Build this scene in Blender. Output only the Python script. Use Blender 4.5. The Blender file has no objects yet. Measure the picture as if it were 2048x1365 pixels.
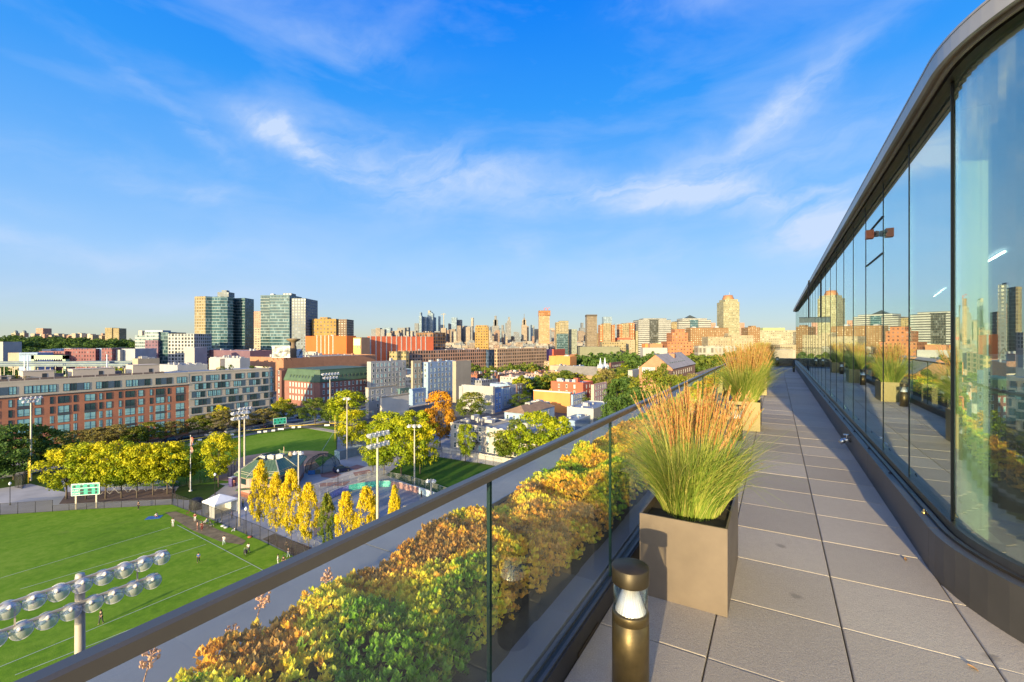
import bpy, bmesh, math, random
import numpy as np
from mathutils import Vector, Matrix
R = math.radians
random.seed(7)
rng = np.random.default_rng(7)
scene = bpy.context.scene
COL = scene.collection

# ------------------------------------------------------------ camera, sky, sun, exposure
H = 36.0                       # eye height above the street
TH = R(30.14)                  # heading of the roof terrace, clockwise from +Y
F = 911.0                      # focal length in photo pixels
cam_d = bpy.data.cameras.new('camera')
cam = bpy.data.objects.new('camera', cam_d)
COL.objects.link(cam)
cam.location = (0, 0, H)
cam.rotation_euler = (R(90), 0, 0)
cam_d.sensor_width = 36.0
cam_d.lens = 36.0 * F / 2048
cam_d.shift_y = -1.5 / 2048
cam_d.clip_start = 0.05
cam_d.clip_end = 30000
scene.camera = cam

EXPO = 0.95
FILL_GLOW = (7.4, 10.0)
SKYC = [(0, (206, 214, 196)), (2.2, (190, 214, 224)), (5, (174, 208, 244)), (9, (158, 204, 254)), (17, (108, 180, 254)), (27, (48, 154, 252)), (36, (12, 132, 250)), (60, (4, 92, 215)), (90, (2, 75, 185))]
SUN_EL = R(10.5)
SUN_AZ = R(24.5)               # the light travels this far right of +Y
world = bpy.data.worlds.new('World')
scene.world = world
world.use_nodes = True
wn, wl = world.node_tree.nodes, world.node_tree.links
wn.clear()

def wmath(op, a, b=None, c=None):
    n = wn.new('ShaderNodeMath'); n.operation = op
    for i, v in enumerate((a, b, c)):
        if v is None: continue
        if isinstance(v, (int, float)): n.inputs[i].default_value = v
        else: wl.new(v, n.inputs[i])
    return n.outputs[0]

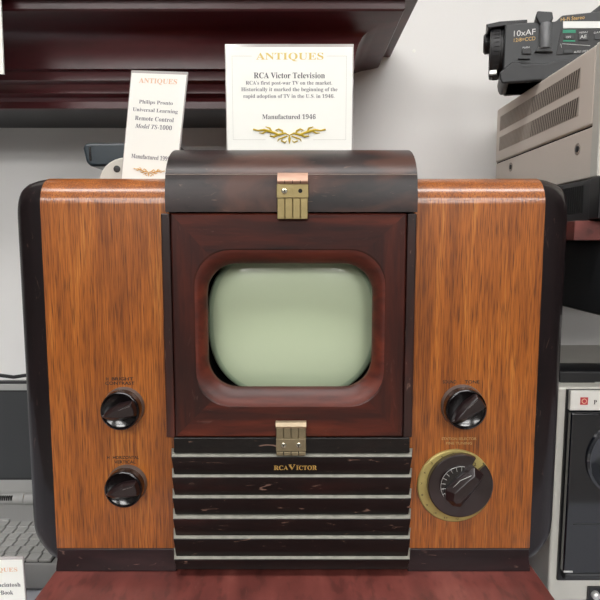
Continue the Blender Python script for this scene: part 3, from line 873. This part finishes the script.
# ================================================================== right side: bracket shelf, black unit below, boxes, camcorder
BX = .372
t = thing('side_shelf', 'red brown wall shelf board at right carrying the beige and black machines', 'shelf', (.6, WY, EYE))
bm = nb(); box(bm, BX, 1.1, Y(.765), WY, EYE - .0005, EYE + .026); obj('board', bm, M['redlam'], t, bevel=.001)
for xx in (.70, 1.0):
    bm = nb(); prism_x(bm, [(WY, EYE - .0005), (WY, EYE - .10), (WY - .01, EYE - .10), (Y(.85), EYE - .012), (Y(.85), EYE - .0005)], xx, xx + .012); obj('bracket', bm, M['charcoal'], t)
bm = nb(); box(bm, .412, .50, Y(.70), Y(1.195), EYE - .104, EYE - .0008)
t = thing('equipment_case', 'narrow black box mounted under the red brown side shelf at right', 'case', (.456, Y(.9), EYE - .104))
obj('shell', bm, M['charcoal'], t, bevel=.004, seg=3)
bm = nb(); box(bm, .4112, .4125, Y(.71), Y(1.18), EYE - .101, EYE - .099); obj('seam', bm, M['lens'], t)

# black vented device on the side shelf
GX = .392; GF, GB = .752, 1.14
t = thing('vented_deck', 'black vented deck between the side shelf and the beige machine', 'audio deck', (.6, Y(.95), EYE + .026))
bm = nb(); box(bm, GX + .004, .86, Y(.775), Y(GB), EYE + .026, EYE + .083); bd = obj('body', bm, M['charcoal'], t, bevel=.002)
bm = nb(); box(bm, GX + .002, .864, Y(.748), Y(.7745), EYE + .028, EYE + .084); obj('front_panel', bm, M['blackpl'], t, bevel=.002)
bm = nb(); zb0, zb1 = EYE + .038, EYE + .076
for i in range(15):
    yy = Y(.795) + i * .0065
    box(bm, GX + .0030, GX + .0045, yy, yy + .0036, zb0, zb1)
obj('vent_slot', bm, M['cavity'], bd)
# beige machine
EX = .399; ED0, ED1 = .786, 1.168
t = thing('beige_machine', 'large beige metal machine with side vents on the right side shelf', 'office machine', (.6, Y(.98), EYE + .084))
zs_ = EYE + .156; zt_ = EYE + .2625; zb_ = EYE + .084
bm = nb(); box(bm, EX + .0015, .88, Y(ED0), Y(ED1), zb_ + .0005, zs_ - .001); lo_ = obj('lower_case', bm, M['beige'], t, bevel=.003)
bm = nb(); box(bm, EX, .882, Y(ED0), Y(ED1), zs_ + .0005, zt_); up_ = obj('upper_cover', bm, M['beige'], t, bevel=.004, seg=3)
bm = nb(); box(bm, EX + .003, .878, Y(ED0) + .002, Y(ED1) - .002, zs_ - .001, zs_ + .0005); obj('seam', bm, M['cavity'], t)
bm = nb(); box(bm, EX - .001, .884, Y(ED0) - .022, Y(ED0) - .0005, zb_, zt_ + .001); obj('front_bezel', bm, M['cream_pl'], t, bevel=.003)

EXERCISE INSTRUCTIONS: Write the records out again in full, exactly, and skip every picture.

ANSWER TO THE EXERCISE:
Build this scene in Blender. Output only the Python script. Use Blender 4.5. The Blender file has no objects yet. Measure the picture as if it were 2048x1365 pixels.
import bpy, bmesh, math, random
import numpy as np
from mathutils import Vector, Matrix
R = math.radians
random.seed(7)
rng = np.random.default_rng(7)
scene = bpy.context.scene
COL = scene.collection

# ------------------------------------------------------------ camera, sky, sun, exposure
H = 36.0                       # eye height above the street
TH = R(30.14)                  # heading of the roof terrace, clockwise from +Y
F = 911.0                      # focal length in photo pixels
cam_d = bpy.data.cameras.new('camera')
cam = bpy.data.objects.new('camera', cam_d)
COL.objects.link(cam)
cam.location = (0, 0, H)
cam.rotation_euler = (R(90), 0, 0)
cam_d.sensor_width = 36.0
cam_d.lens = 36.0 * F / 2048
cam_d.shift_y = -1.5 / 2048
cam_d.clip_start = 0.05
cam_d.clip_end = 30000
scene.camera = cam

EXPO = 0.95
FILL_GLOW = (7.4, 10.0)
SKYC = [(0, (206, 214, 196)), (2.2, (190, 214, 224)), (5, (174, 208, 244)), (9, (158, 204, 254)), (17, (108, 180, 254)), (27, (48, 154, 252)), (36, (12, 132, 250)), (60, (4, 92, 215)), (90, (2, 75, 185))]
SUN_EL = R(10.5)
SUN_AZ = R(24.5)               # the light travels this far right of +Y
world = bpy.data.worlds.new('World')
scene.world = world
world.use_nodes = True
wn, wl = world.node_tree.nodes, world.node_tree.links
wn.clear()

def wmath(op, a, b=None, c=None):
    n = wn.new('ShaderNodeMath'); n.operation = op
    for i, v in enumerate((a, b, c)):
        if v is None: continue
        if isinstance(v, (int, float)): n.inputs[i].default_value = v
        else: wl.new(v, n.inputs[i])
    return n.outputs[0]

Continue the Blender Python script for this scene: part 3, from line 873. This part finishes the script.
# ================================================================== right side: bracket shelf, black unit below, boxes, camcorder
BX = .372
t = thing('side_shelf', 'red brown wall shelf board at right carrying the beige and black machines', 'shelf', (.6, WY, EYE))
bm = nb(); box(bm, BX, 1.1, Y(.765), WY, EYE - .0005, EYE + .026); obj('board', bm, M['redlam'], t, bevel=.001)
for xx in (.70, 1.0):
    bm = nb(); prism_x(bm, [(WY, EYE - .0005), (WY, EYE - .10), (WY - .01, EYE - .10), (Y(.85), EYE - .012), (Y(.85), EYE - .0005)], xx, xx + .012); obj('bracket', bm, M['charcoal'], t)
bm = nb(); box(bm, .412, .50, Y(.70), Y(1.195), EYE - .104, EYE - .0008)
t = thing('equipment_case', 'narrow black box mounted under the red brown side shelf at right', 'case', (.456, Y(.9), EYE - .104))
obj('shell', bm, M['charcoal'], t, bevel=.004, seg=3)
bm = nb(); box(bm, .4112, .4125, Y(.71), Y(1.18), EYE - .101, EYE - .099); obj('seam', bm, M['lens'], t)

# black vented device on the side shelf
GX = .392; GF, GB = .752, 1.14
t = thing('vented_deck', 'black vented deck between the side shelf and the beige machine', 'audio deck', (.6, Y(.95), EYE + .026))
bm = nb(); box(bm, GX + .004, .86, Y(.775), Y(GB), EYE + .026, EYE + .083); bd = obj('body', bm, M['charcoal'], t, bevel=.002)
bm = nb(); box(bm, GX + .002, .864, Y(.748), Y(.7745), EYE + .028, EYE + .084); obj('front_panel', bm, M['blackpl'], t, bevel=.002)
bm = nb(); zb0, zb1 = EYE + .038, EYE + .076
for i in range(15):
    yy = Y(.795) + i * .0065
    box(bm, GX + .0030, GX + .0045, yy, yy + .0036, zb0, zb1)
obj('vent_slot', bm, M['cavity'], bd)
# beige machine
EX = .399; ED0, ED1 = .786, 1.168
t = thing('beige_machine', 'large beige metal machine with side vents on the right side shelf', 'office machine', (.6, Y(.98), EYE + .084))
zs_ = EYE + .156; zt_ = EYE + .2625; zb_ = EYE + .084
bm = nb(); box(bm, EX + .0015, .88, Y(ED0), Y(ED1), zb_ + .0005, zs_ - .001); lo_ = obj('lower_case', bm, M['beige'], t, bevel=.003)
bm = nb(); box(bm, EX, .882, Y(ED0), Y(ED1), zs_ + .0005, zt_); up_ = obj('upper_cover', bm, M['beige'], t, bevel=.004, seg=3)
bm = nb(); box(bm, EX + .003, .878, Y(ED0) + .002, Y(ED1) - .002, zs_ - .001, zs_ + .0005); obj('seam', bm, M['cavity'], t)
bm = nb(); box(bm, EX - .001, .884, Y(ED0) - .022, Y(ED0) - .0005, zb_, zt_ + .001); obj('front_bezel', bm, M['cream_pl'], t, bevel=.003)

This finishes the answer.